To them the fact that force is used to prevent rape means that force can be used to prevent two consenting adults from having a relationship with one another.

Tolerance is not a denunciation of the existence of values. It does not put all acts on the same level at all. It clearly says that using force is wrong. It’s wrong when used by the Left to make people “fair” and it’s wrong when used by the Right to make them “virtuous.”

In most cases the goals of the Right and the Left are not bad goals. Charity can be beneficial and a good thing to do. We’d probably be better off if chastity among teens were more widely practised. But laudable goals achieved through evil means lose their virtue. Liberalism is merely arguing that goals and means be consistent with one another.

We should also be clear that there are different kinds of tolerance. There is political tolerance and personal tolerance. In a free society people would have the right to do many things which privately we’d say they ought not to do. And the rest of us would have the right to make our displeasure known. That would include such peaceful actions as boycotting a business, refusing to hire people who act in ways we find unacceptable, refusing to rent or sell property to them, or shunning them in general.
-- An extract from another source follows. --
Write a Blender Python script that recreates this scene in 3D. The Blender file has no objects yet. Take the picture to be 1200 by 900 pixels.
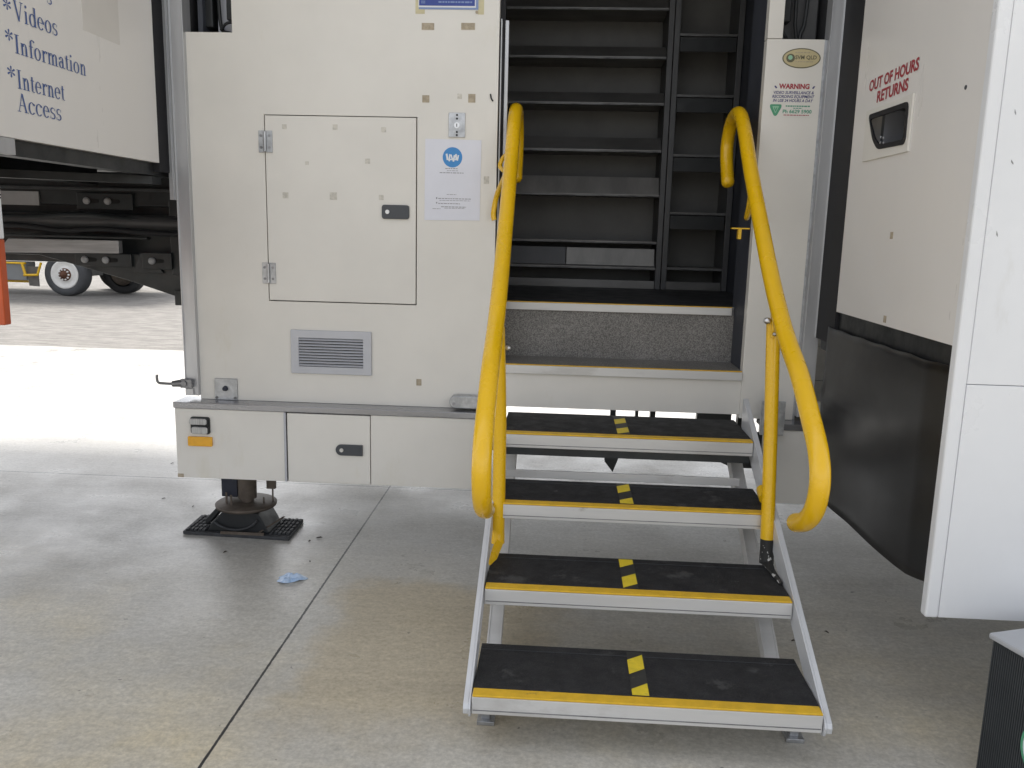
import bpy, bmesh, math, random
from mathutils import Vector, Matrix
random.seed(7)
C = bpy.context.scene.collection
sc = bpy.context.scene
R = math.radians

# ------------------------------------------------------------------ camera
cam_d = bpy.data.cameras.new('camera')
cam_d.sensor_width = 36.0
cam_d.lens = 982.5 / 1200 * 36
cam_d.clip_start = 0.05
cam_d.clip_end = 3000
cam = bpy.data.objects.new('camera', cam_d)
C.objects.link(cam)
_p, _y, _r = R(10.368), R(-3.159), R(-1.413)
_f = Vector((math.sin(_y)*math.cos(_p), math.cos(_y)*math.cos(_p), -math.sin(_p)))
_r0 = Vector((math.cos(_y), -math.sin(_y), 0))
_d0 = _f.cross(_r0)
_right = math.cos(_r)*_r0 + math.sin(_r)*_d0
_down = -math.sin(_r)*_r0 + math.cos(_r)*_d0
_m = Matrix((_right, -_down, -_f)).transposed().to_4x4()
_m.translation = Vector((0, -3.5, 1.40))
cam.matrix_world = _m
sc.camera = cam

# ------------------------------------------------------------------ sky, sun, exposure
SUN_EL, SUN_AZ = R(56), R(-25)          # azimuth from +Y (behind the trailer) towards +X
w = bpy.data.worlds.new('World'); sc.world = w; w.use_nodes = True
nt = w.node_tree; nt.nodes.clear()
sky = nt.nodes.new('ShaderNodeTexSky'); sky.sky_type = 'NISHITA'; sky.sun_disc = False
sky.sun_elevation = SUN_EL; sky.sun_rotation = SUN_AZ
sky.air_density = 1.0; sky.dust_density = 3.0; sky.ozone_density = 1.0
hs = nt.nodes.new('ShaderNodeHueSaturation'); hs.inputs['Saturation'].default_value = 0.22
bg = nt.nodes.new('ShaderNodeBackground'); bg.inputs['Strength'].default_value = 0.15
wo = nt.nodes.new('ShaderNodeOutputWorld')
nt.links.new(sky.outputs[0], hs.inputs['Color']); nt.links.new(hs.outputs[0], bg.inputs['Color'])
nt.links.new(bg.outputs[0], wo.inputs['Surface'])
sun_d = bpy.data.lights.new('sun', 'SUN'); sun_d.energy = 2.0; sun_d.angle = R(14); sun_d.color = (1, .96, .9)
sun = bpy.data.objects.new('sun', sun_d); C.objects.link(sun)
_to = Vector((math.sin(SUN_AZ)*math.cos(SUN_EL), math.cos(SUN_AZ)*math.cos(SUN_EL), math.sin(SUN_EL)))
sun.rotation_euler = _to.to_track_quat('Z', 'Y').to_euler()
sun.location = (-3, 8, 12)
sc.view_settings.view_transform = 'Standard'
sc.view_settings.look = 'None'
sc.view_settings.gamma = 1
sc.view_settings.exposure = 1.18
sc.view_settings.use_curve_mapping = False

# ------------------------------------------------------------------ materials
def nodes(name):
    m = bpy.data.materials.new(name); m.use_nodes = True
    n = m.node_tree; b = n.nodes['Principled BSDF']
    return m, n, b

def mat(name, col, rough=.5, metal=0., var=.0, vscale=6., bump=0., bscale=40., stretch=(1, 1, 1), rvar=0., col2=None, spec=.5, speck=0., coat=0., wear=None):
    """solid surface: base colour varied by noise, optional bump and roughness noise"""
    m, n, b = nodes(name)
    b.inputs['Roughness'].default_value = rough
    b.inputs['Metallic'].default_value = metal
    b.inputs['Specular IOR Level'].default_value = spec
    b.inputs['Coat Weight'].default_value = coat
    b.inputs['Coat Roughness'].default_value = .15
    tc = n.nodes.new('ShaderNodeTexCoord'); mp = n.nodes.new('ShaderNodeMapping')
    mp.inputs['Scale'].default_value = stretch
    n.links.new(tc.outputs['Object'], mp.inputs['Vector'])
    def noise(scale, detail=5, ro=.6):
        t = n.nodes.new('ShaderNodeTexNoise'); t.inputs['Scale'].default_value = scale
        t.inputs['Detail'].default_value = detail; t.inputs['Roughness'].default_value = ro
        n.links.new(mp.outputs[0], t.inputs['Vector']); return t
    c4 = (*col, 1)
    if var or col2:
        t = noise(vscale); r = n.nodes.new('ShaderNodeValToRGB')
        c2 = (*(col2 or [x*(1-var) for x in col]), 1)
        r.color_ramp.elements[0].color = c2; r.color_ramp.elements[0].position = .36
        r.color_ramp.elements[1].color = c4; r.color_ramp.elements[1].position = .62
        n.links.new(t.outputs['Fac'], r.inputs['Fac']); out = r.outputs['Color']
        if speck:
            t2 = noise(260, 2); r2 = n.nodes.new('ShaderNodeValToRGB')
            r2.color_ramp.elements[0].position = .42; r2.color_ramp.elements[1].position = .58
            r2.color_ramp.elements[0].color = (1-speck,)*3+(1,); r2.color_ramp.elements[1].color = (1+speck,)*3+(1,)
            n.links.new(t2.outputs['Fac'], r2.inputs['Fac'])
            mx = n.nodes.new('ShaderNodeMix'); mx.data_type = 'RGBA'; mx.blend_type = 'MULTIPLY'
            mx.inputs[0].default_value = 1
            n.links.new(out, mx.inputs[6]); n.links.new(r2.outputs['Color'], mx.inputs[7]); out = mx.outputs[2]
        for wc, wscale, wt, wst, wf in (wear or ()):
            # scratches, scuffs and dust with shapes of their own
            m2 = n.nodes.new('ShaderNodeMapping'); m2.inputs['Scale'].default_value = wst; m2.inputs['Location'].default_value = (wscale*.37, 1.3, .7)
            n.links.new(tc.outputs['Object'], m2.inputs['Vector'])
            t3 = n.nodes.new('ShaderNodeTexNoise'); t3.inputs['Scale'].default_value = wscale; t3.inputs['Detail'].default_value = 7; t3.inputs['Roughness'].default_value = .68
            n.links.new(m2.outputs[0], t3.inputs['Vector'])
            r3 = n.nodes.new('ShaderNodeMapRange'); r3.inputs['From Min'].default_value = wt; r3.inputs['From Max'].default_value = wt+.07
            r3.inputs['To Max'].default_value = wf
            n.links.new(t3.outputs['Fac'], r3.inputs['Value'])
            mx = n.nodes.new('ShaderNodeMix'); mx.data_type = 'RGBA'
            n.links.new(r3.outputs[0], mx.inputs[0]); n.links.new(out, mx.inputs[6]); mx.inputs[7].default_value = (*wc, 1); out = mx.outputs[2]
        n.links.new(out, b.inputs['Base Color'])
    else:
        b.inputs['Base Color'].default_value = c4
    if rvar:
        t = noise(vscale*1.7, 6); mr = n.nodes.new('ShaderNodeMapRange')
        mr.inputs['From Min'].default_value = .3; mr.inputs['From Max'].default_value = .7
        mr.inputs['To Min'].default_value = max(.02, rough-rvar); mr.inputs['To Max'].default_value = min(1, rough+rvar)
        n.links.new(t.outputs['Fac'], mr.inputs['Value']); n.links.new(mr.outputs[0], b.inputs['Roughness'])
    if bump:
        t = noise(bscale, 4); bp = n.nodes.new('ShaderNodeBump'); bp.inputs['Strength'].default_value = bump
        bp.inputs['Distance'].default_value = .01
        n.links.new(t.outputs['Fac'], bp.inputs['Height']); n.links.new(bp.outputs[0], b.inputs['Normal'])
    return m

M = {}
M['white'] = mat('cream_white_panel', (.755, .73, .68), .38, var=.06, vscale=2.2, bump=.05, bscale=3.5, rvar=.08, wear=[((.62, .58, .47), 2.6, .60, (1, 1, .35), .35), ((.4, .36, .3), 34, .735, (1, 1, .3), .4)])
M['pod'] = mat('gelcoat_panel', (.765, .74, .71), .3, var=.03, vscale=1.2, stretch=(1, 1.6, .3), bump=.015, bscale=1.2, rvar=.04, wear=[((.45, .42, .38), 30, .74, (1, .5, .5), .35)])
M['podfront'] = mat('white_front_panel', (.78, .79, .81), .32, var=.05, vscale=2.2, bump=.04, bscale=2.5, rvar=.08, wear=[((.5, .49, .48), 16, .69, (.4, 1, .8), .35), ((.66, .655, .64), 3, .58, (1, 1, .3), .5)])
M['alu'] = mat('aluminium', (.58, .585, .60), .42, .6, var=.18, vscale=9, stretch=(1, 1, .12), rvar=.1)
M['aluh'] = mat('aluminium_extrusion', (.66, .65, .635), .5, .25, var=.12, vscale=10, stretch=(.12, 1, 1), rvar=.1, bump=.02, wear=[((.3, .28, .25), 22, .66, (.5, 1, 1), .55), ((.42, .4, .37), 4, .6, (.4, 1, 1), .4)])
M['stringer'] = mat('stringer_aluminium', (.68, .69, .71), .45, .3, var=.14, vscale=9, stretch=(1, .3, .3), rvar=.1)
M['ledge'] = mat('ledge_aluminium', (.36, .36, .375), .22, .7, var=.35, vscale=5, stretch=(.2, 1, 1), rvar=.08)
M['chute'] = mat('grey_chute_lining', (.30, .31, .33), .5, var=.15, vscale=8)
M['steelgrey'] = mat('grey_black_steel', (.07, .075, .08), .45, .2, var=.5, vscale=9)
M['binpanel'] = mat('grey_bin_panel', (.23, .22, .205), .4, .3, var=.3, vscale=5, stretch=(1.5, 1, .4))
M['tapeblack'] = mat('black_tape', (.03, .03, .028), .5, var=.2, vscale=40, wear=[((.15, .13, .06), 30, .6, (1, 1, 1), .7)])
M['zinc'] = mat('zinc_plate', (.5, .51, .53), .4, .9, var=.3, vscale=30, rvar=.12)
M['steel'] = mat('worn_steel', (.32, .32, .33), .5, .8, var=.4, vscale=14, rvar=.15)
M['greyalu'] = mat('grey_anodised_frame', (.5, .51, .55), .45, .35, var=.06, vscale=8)
M['yellow'] = mat('yellow_powder_coat', (.84, .50, .006), .28, var=.06, vscale=4, wear=[((.3, .17, .02), 26, .70, (1, 1, .5), .7), ((.12, .09, .04), 60, .745, (1, 1, 1), .7)], bump=.03, bscale=45, rvar=.08, coat=.3)
M['yellowtape'] = mat('yellow_tape', (.82, .62, .03), .5, var=.15, vscale=40, wear=[((.3, .24, .08), 40, .64, (1, 1, 1), .6)])
M['nosing'] = mat('yellow_nosing', (.78, .47, .025), .5, var=.15, vscale=25, rvar=.1, wear=[((.25, .17, .06), 30, .64, (.6, 1, 1), .6)])
M['mat'] = mat('black_rubber_tread', (.022, .022, .024), .68, var=.35, vscale=14, bump=.25, bscale=180, rvar=.12, speck=.25, spec=.35, wear=[((.09, .09, .088), 7, .59, (1, 1, 1), .5), ((.2, .195, .185), 26, .665, (.7, 1, 1), .7), ((.5, .5, .48), 55, .745, (1, 1, 1), .8)])
M['black'] = mat('black_paint', (.014, .016, .018), .5, var=.3, vscale=8, bump=.05, rvar=.12)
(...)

None of these actions violate fundamental rights until the law is involved—either by violating rights or refusing to protect the rights of the shunned class—though such actions might violate the expanded version of rights promoted by the Left. Prostitution would be legal in a liberal society but that doesn’t mean that any of us are required to support it involuntarily. The same could be said of many actions. Just as the Left would be free to boycott businesses that don’t “give their fair share to the poor” the Right would be allowed to refuse to rent apartments they own to gay people. Political tolerance means people are free to make choices. But having political tolerance does not preclude the possibility that private individuals would also be free to be intolerant even when their rights are not violated.

A lesbian club would be free to refuse to hire straight men as employees. A Christian businessman would not be forced to hire “sinners” of any stripe. A Methodist could decide to rent his house only to other Methodists. And if most of us wouldn’t like such actions, and I suspect most of us wouldn’t, then we’d be free to boycott or shun these people as well.

1 comment:

  1. "What justifies tolerance is not the view that all values are equal. It’s the recognition that initiating force is an evil." Why? Why is it evil to initiate force? While I agree with much of what you have written, the central conceptual difficulty with which you have not dealt is that if something is immoral (or "evil") there must be an objective basis for so designating it. What is your objective basis for declaring the initiation of force to be evil?